— Start Data extract —
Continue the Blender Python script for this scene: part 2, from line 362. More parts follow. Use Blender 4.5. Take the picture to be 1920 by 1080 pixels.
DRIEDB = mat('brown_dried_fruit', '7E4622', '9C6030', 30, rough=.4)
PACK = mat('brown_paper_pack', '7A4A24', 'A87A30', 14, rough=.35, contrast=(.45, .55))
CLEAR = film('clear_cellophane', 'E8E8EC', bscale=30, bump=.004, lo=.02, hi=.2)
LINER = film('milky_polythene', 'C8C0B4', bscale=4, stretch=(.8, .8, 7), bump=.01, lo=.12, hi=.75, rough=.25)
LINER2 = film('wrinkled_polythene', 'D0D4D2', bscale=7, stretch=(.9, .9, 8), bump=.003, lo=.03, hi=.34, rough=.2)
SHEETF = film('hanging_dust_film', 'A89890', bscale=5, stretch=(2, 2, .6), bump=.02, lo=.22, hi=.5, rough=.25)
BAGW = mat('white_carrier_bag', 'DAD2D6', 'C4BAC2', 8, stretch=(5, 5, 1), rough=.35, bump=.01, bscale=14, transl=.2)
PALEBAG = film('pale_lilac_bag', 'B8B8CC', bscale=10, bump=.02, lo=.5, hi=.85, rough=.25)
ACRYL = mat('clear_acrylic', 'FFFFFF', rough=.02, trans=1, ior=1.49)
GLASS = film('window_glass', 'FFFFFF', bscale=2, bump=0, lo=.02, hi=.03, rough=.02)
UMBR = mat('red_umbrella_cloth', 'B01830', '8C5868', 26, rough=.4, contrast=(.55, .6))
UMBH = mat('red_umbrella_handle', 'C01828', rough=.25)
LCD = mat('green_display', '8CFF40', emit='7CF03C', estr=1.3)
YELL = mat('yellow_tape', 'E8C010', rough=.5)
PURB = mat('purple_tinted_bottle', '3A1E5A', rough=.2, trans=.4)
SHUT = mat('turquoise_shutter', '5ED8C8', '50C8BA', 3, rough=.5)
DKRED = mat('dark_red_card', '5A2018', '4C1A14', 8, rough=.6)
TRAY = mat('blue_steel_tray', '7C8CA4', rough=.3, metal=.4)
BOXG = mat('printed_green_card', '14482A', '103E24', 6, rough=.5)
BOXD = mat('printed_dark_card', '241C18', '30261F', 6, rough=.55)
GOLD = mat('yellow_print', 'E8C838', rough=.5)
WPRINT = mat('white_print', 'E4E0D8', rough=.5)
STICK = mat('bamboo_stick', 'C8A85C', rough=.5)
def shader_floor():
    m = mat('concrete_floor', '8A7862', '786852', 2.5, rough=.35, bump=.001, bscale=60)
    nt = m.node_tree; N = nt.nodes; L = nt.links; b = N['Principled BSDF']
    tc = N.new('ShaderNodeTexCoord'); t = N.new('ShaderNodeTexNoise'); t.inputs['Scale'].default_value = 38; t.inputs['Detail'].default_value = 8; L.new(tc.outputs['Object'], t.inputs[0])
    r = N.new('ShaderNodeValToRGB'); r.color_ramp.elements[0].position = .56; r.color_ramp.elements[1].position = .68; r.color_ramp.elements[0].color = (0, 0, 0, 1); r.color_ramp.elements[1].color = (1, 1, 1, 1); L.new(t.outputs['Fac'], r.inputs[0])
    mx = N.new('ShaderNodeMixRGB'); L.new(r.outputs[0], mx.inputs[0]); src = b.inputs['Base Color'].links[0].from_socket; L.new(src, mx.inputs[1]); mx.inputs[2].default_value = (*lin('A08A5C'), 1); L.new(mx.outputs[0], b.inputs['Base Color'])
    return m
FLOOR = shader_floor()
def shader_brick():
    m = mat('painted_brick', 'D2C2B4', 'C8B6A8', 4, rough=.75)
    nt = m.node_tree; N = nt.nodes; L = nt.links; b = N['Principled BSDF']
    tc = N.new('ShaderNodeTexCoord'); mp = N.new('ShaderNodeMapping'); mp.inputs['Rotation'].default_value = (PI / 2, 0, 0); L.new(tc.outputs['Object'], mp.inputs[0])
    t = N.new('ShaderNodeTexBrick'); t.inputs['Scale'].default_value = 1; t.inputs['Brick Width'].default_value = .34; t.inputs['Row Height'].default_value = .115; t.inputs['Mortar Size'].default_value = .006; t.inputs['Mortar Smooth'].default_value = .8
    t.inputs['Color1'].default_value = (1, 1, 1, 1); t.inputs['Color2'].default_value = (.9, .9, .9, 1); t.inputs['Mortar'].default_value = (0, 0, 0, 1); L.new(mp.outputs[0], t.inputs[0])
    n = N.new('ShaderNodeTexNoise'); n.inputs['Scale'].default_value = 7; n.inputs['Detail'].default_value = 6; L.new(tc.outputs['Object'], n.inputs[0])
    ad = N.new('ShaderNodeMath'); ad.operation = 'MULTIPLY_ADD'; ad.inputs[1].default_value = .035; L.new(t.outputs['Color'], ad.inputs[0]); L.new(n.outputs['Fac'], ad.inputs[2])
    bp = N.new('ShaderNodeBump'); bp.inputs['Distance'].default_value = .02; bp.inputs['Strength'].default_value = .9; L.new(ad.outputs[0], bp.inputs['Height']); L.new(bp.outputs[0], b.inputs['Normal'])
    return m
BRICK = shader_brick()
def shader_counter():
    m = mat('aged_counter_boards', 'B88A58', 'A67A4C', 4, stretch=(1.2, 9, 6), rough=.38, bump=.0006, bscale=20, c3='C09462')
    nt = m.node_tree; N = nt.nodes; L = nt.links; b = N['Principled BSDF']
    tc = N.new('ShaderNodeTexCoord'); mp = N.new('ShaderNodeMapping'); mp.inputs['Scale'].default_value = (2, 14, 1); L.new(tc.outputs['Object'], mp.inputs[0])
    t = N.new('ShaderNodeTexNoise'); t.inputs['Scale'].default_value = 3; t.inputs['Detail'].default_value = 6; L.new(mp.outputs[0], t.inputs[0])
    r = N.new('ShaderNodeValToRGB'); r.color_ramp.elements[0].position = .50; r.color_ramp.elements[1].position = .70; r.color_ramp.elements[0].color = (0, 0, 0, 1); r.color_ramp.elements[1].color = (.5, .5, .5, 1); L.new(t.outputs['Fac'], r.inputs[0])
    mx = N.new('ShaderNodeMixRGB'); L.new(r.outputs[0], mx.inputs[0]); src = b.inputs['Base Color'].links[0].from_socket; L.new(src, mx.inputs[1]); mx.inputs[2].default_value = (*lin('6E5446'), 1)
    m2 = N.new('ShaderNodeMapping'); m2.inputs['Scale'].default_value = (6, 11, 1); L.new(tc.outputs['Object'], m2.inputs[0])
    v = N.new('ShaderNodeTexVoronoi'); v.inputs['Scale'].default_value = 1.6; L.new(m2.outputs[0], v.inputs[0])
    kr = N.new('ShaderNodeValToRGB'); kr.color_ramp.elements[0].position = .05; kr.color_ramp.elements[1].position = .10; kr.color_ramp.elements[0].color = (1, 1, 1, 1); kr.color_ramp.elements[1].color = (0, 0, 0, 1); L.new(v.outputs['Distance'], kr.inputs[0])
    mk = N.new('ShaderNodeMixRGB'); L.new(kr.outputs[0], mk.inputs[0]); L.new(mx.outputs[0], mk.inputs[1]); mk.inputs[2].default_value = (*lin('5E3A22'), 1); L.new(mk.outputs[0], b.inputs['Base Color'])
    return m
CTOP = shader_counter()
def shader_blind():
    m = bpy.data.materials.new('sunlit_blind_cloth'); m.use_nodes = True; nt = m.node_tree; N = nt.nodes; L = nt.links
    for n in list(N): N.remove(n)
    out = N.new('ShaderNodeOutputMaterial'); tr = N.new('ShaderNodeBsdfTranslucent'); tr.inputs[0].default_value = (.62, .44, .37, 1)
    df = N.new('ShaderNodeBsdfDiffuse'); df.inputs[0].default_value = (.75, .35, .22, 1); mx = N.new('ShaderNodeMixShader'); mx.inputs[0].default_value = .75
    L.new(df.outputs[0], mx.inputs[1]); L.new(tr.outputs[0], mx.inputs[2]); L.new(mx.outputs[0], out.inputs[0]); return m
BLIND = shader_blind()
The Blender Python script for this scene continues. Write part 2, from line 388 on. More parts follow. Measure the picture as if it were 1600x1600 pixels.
— End Data extract —
**What you have to do:** Look back over the material above and state how many lines hold the word "part". Write the number and nothing else.

**Result:** 2